• GIVEN EXERCISE: Print the records below word for word, but leave out the pictures.
════════
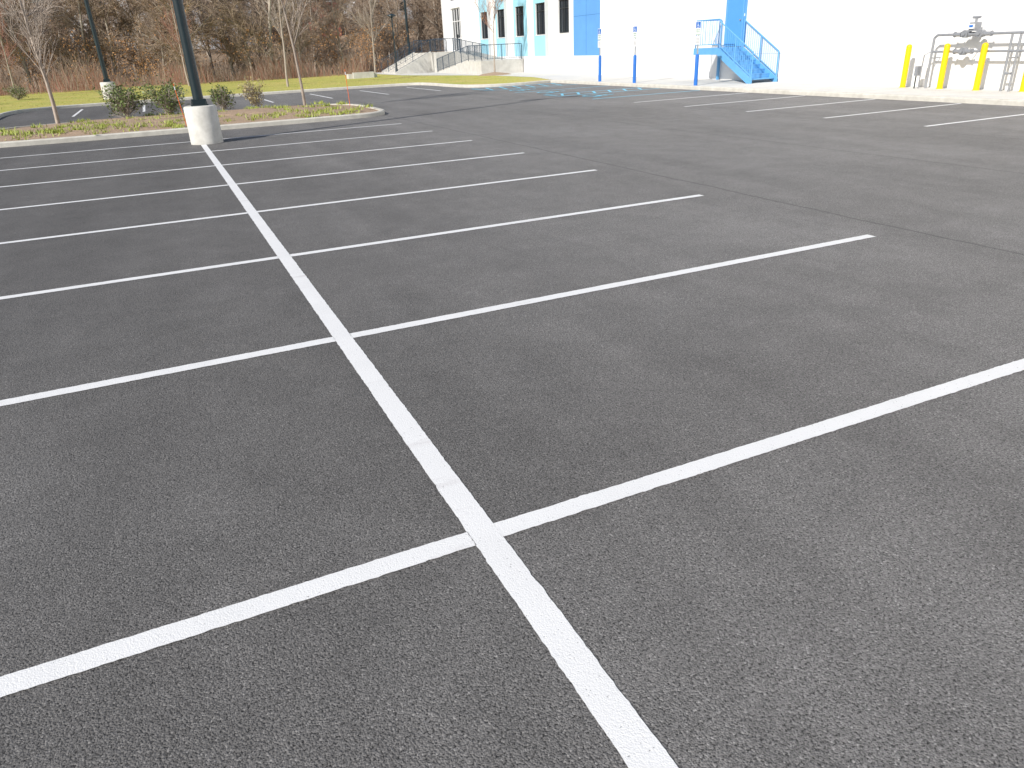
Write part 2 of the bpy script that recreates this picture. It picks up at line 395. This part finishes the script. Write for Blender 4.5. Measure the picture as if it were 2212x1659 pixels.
# ------------------------------------------------------------ entrance steps + ramp (building-local: x=s, y outwards negative)
en=empty('entrance_ramp_and_steps',A0,RZ)
mb=MB(); LZ=1.64
mb.box((-26.0,-3.2,.13),(-19.0,-.01,LZ),'concrete')
ns=9
for i in range(ns):
    z1=LZ-(i+1)*(LZ-.13)/(ns+1)
    mb.box((-25.5,-3.2-.33*(i+1),.13),(-20.6,-3.2-.33*i-.001,z1),'concrete')
for s in (-25.8,-20.55):
    vs=[(s,-3.2,.13),(s+.25,-3.2,.13),(s+.25,-6.3,.13),(s,-6.3,.13),(s,-3.2,LZ+.1),(s+.25,-3.2,LZ+.1),(s+.25,-6.3,.3),(s,-6.3,.3)]
    mb.add(vs,[(4,5,6,7),(0,1,5,4),(1,2,6,5),(2,3,7,6),(3,0,4,7)],'concrete')
def wedge(xa,xb,ya,yb,za,zb):
    vs=[(xa,ya,.12),(xb,ya,.12),(xb,yb,.12),(xa,yb,.12),(xa,ya,za),(xb,ya,zb),(xb,yb,zb),(xa,yb,za)]
    mb.add(vs,[(4,5,6,7),(0,1,5,4),(1,2,6,5),(2,3,7,6),(3,0,4,7)],'concrete')
wedge(-18.999,-11.0,-1.5,-.01,LZ,1.0)
mb.box((-10.999,-3.2,.12),(-8.0,-.01,1.0),'concrete')
wedge(-11.001,-19.0,-1.7,-3.2,1.0,.15)
mb.obj('concrete',en)
mb=MB()
def railing(pts,h=1.0,step=.13,mat='rail',r=.022,pr=.009,postr=.025,mid=False):
    for a,b_ in zip(pts,pts[1:]):
        a=Vector(a);b_=Vector(b_);up=Vector((0,0,h));lo=Vector((0,0,.12)); L=(b_-a).length
        mb.tube(a+up,b_+up,r,mat); mb.tube(a+lo,b_+lo,r*.7,mat,n=6)
        if mid: mb.tube(a+Vector((0,0,h-.14)),b_+Vector((0,0,h-.14)),r*.7,mat,n=6)
        npst=max(1,round(L/1.5))
        for i in range(npst+1):
            p=a+(b_-a)*i/npst; mb.tube(p,p+up,postr,mat)
        if step:
            n=int(L/step)
            for i in range(1,n):
                p=a+(b_-a)*i/n; mb.tube(p+lo,p+up,pr,mat,n=4,cap=False)
railing([(-8.1,-.1,1.0),(-8.1,-3.1,1.0),(-11,-3.1,1.0),(-19,-3.1,.15)])
railing([(-11,-1.6,1.0),(-19,-1.6,LZ)])
railing([(-19.1,-1.6,LZ),(-19.1,-3.1,LZ),(-20.5,-3.1,LZ)])
railing([(-25.9,-.1,LZ),(-25.9,-3.1,LZ)])
for s in (-25.6,-23,-20.45): railing([(s,-3.2,LZ),(s,-6.3,.25)],.95,step=0,mid=True)
mb.obj('railings',en)
# ------------------------------------------------------------ blue side stair
st=empty('blue_metal_staircase',A0,RZ)
mb=MB(); LT=1.45; yo,yi=-1.38,-.08; sT,sB=16.2,18.35; nr=8; rise=(LT-.131)/nr; run=(sB-sT)/(nr-1)
mb.box((14.55,yo,LT-.05),(sT,yi,LT),'blue_steel')
for y in (yo-.001,yi-.05): mb.box((14.55,y,LT-.26),(sT,y+.05,LT-.051),'blue_steel')
mb.box((14.5,yo,LT-.26),(14.549,yi,LT),'blue_steel')
for s in (14.6,):
    for y in (yo+.05,yi-.1): mb.box((s,y,.131),(s+.1,y+.1,LT-.261),'blue_steel')
for k in range(1,nr):
    z=LT-k*rise; s=sT+(k-1)*run
    mb.box((s,yo+.05,z-.04),(s+run+.02,yi-.05,z),'blue_steel')
    mb.box((s,yo+.05,z+.001),(s+.012,yi-.05,z+rise-.041),'blue_steel')
for y in (yo,yi-.05):
    vs=[]
    for yy in (y,y+.05): vs+=[(sT,yy,LT+.0),(sB+.15,yy,.131+rise),(sB+.15,yy,.131),(sB-.12,yy,.131),(sT,yy,LT-.30)]
    mb.add(vs,[(0,1,2,3,4),(9,8,7,6,5),(0,5,6,1),(1,6,7,2),(2,7,8,3),(3,8,9,4),(4,9,5,0)],'blue_steel')
mb.obj('structure',st)
mb=MB()
kw=dict(h=1.07,step=.11,mat='blue_steel',r=.024,pr=.01,postr=.026)
railing([(14.6,yi,LT),(14.6,yo+.03,LT)],**kw); railing([(14.6,yo+.03,LT),(sT,yo+.03,LT)],**kw)
for y in (yo+.03,yi-.03):
    railing([(sT,y,LT),(sB+.1,y,.131+rise*.8)],h=1.0,step=.14,mat='blue_steel',r=.024,pr=.01,postr=.026)
mb.obj('railings',st)
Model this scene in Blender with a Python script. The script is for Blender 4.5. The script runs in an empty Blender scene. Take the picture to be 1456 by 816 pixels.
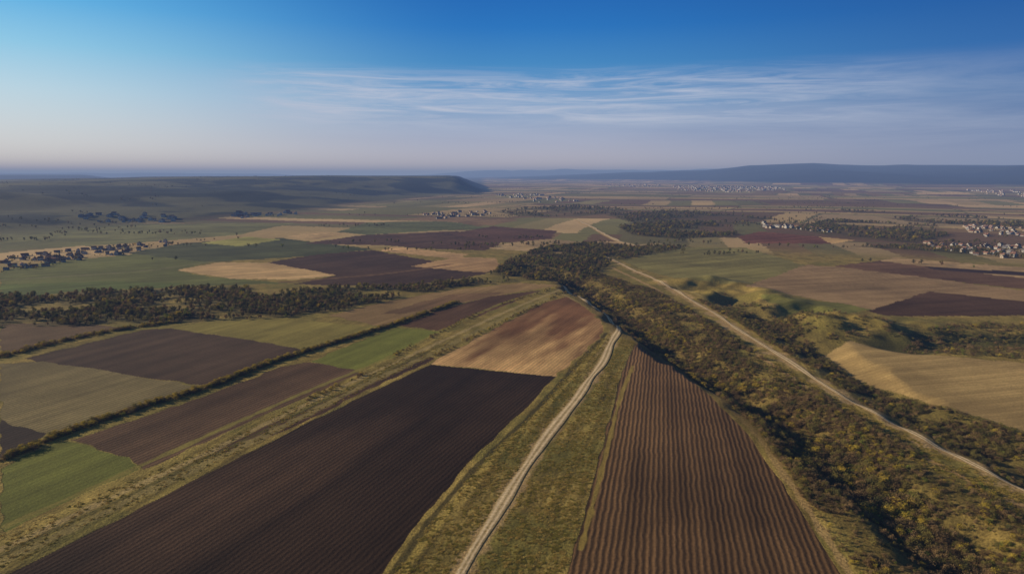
════════
• RESPONSE TO THE EXERCISE:
Write part 2 of the bpy script that recreates this picture. It picks up at line 395. This part finishes the script. Write for Blender 4.5. Measure the picture as if it were 2212x1659 pixels.
# ------------------------------------------------------------ entrance steps + ramp (building-local: x=s, y outwards negative)
en=empty('entrance_ramp_and_steps',A0,RZ)
mb=MB(); LZ=1.64
mb.box((-26.0,-3.2,.13),(-19.0,-.01,LZ),'concrete')
ns=9
for i in range(ns):
    z1=LZ-(i+1)*(LZ-.13)/(ns+1)
    mb.box((-25.5,-3.2-.33*(i+1),.13),(-20.6,-3.2-.33*i-.001,z1),'concrete')
for s in (-25.8,-20.55):
    vs=[(s,-3.2,.13),(s+.25,-3.2,.13),(s+.25,-6.3,.13),(s,-6.3,.13),(s,-3.2,LZ+.1),(s+.25,-3.2,LZ+.1),(s+.25,-6.3,.3),(s,-6.3,.3)]
    mb.add(vs,[(4,5,6,7),(0,1,5,4),(1,2,6,5),(2,3,7,6),(3,0,4,7)],'concrete')
def wedge(xa,xb,ya,yb,za,zb):
    vs=[(xa,ya,.12),(xb,ya,.12),(xb,yb,.12),(xa,yb,.12),(xa,ya,za),(xb,ya,zb),(xb,yb,zb),(xa,yb,za)]
    mb.add(vs,[(4,5,6,7),(0,1,5,4),(1,2,6,5),(2,3,7,6),(3,0,4,7)],'concrete')
wedge(-18.999,-11.0,-1.5,-.01,LZ,1.0)
mb.box((-10.999,-3.2,.12),(-8.0,-.01,1.0),'concrete')
wedge(-11.001,-19.0,-1.7,-3.2,1.0,.15)
mb.obj('concrete',en)
mb=MB()
def railing(pts,h=1.0,step=.13,mat='rail',r=.022,pr=.009,postr=.025,mid=False):
    for a,b_ in zip(pts,pts[1:]):
        a=Vector(a);b_=Vector(b_);up=Vector((0,0,h));lo=Vector((0,0,.12)); L=(b_-a).length
        mb.tube(a+up,b_+up,r,mat); mb.tube(a+lo,b_+lo,r*.7,mat,n=6)
        if mid: mb.tube(a+Vector((0,0,h-.14)),b_+Vector((0,0,h-.14)),r*.7,mat,n=6)
        npst=max(1,round(L/1.5))
        for i in range(npst+1):
            p=a+(b_-a)*i/npst; mb.tube(p,p+up,postr,mat)
        if step:
            n=int(L/step)
            for i in range(1,n):
                p=a+(b_-a)*i/n; mb.tube(p+lo,p+up,pr,mat,n=4,cap=False)
railing([(-8.1,-.1,1.0),(-8.1,-3.1,1.0),(-11,-3.1,1.0),(-19,-3.1,.15)])
railing([(-11,-1.6,1.0),(-19,-1.6,LZ)])
railing([(-19.1,-1.6,LZ),(-19.1,-3.1,LZ),(-20.5,-3.1,LZ)])
railing([(-25.9,-.1,LZ),(-25.9,-3.1,LZ)])
for s in (-25.6,-23,-20.45): railing([(s,-3.2,LZ),(s,-6.3,.25)],.95,step=0,mid=True)
mb.obj('railings',en)
# ------------------------------------------------------------ blue side stair
st=empty('blue_metal_staircase',A0,RZ)
mb=MB(); LT=1.45; yo,yi=-1.38,-.08; sT,sB=16.2,18.35; nr=8; rise=(LT-.131)/nr; run=(sB-sT)/(nr-1)
mb.box((14.55,yo,LT-.05),(sT,yi,LT),'blue_steel')
for y in (yo-.001,yi-.05): mb.box((14.55,y,LT-.26),(sT,y+.05,LT-.051),'blue_steel')
mb.box((14.5,yo,LT-.26),(14.549,yi,LT),'blue_steel')
for s in (14.6,):
    for y in (yo+.05,yi-.1): mb.box((s,y,.131),(s+.1,y+.1,LT-.261),'blue_steel')
for k in range(1,nr):
    z=LT-k*rise; s=sT+(k-1)*run
    mb.box((s,yo+.05,z-.04),(s+run+.02,yi-.05,z),'blue_steel')
    mb.box((s,yo+.05,z+.001),(s+.012,yi-.05,z+rise-.041),'blue_steel')
for y in (yo,yi-.05):
    vs=[]
    for yy in (y,y+.05): vs+=[(sT,yy,LT+.0),(sB+.15,yy,.131+rise),(sB+.15,yy,.131),(sB-.12,yy,.131),(sT,yy,LT-.30)]
    mb.add(vs,[(0,1,2,3,4),(9,8,7,6,5),(0,5,6,1),(1,6,7,2),(2,7,8,3),(3,8,9,4),(4,9,5,0)],'blue_steel')
mb.obj('structure',st)
mb=MB()
kw=dict(h=1.07,step=.11,mat='blue_steel',r=.024,pr=.01,postr=.026)
railing([(14.6,yi,LT),(14.6,yo+.03,LT)],**kw); railing([(14.6,yo+.03,LT),(sT,yo+.03,LT)],**kw)
for y in (yo+.03,yi-.03):
    railing([(sT,y,LT),(sB+.1,y,.131+rise*.8)],h=1.0,step=.14,mat='blue_steel',r=.024,pr=.01,postr=.026)
mb.obj('railings',st)
Model this scene in Blender with a Python script. The script is for Blender 4.5. The script runs in an empty Blender scene. Take the picture to be 1456 by 816 pixels.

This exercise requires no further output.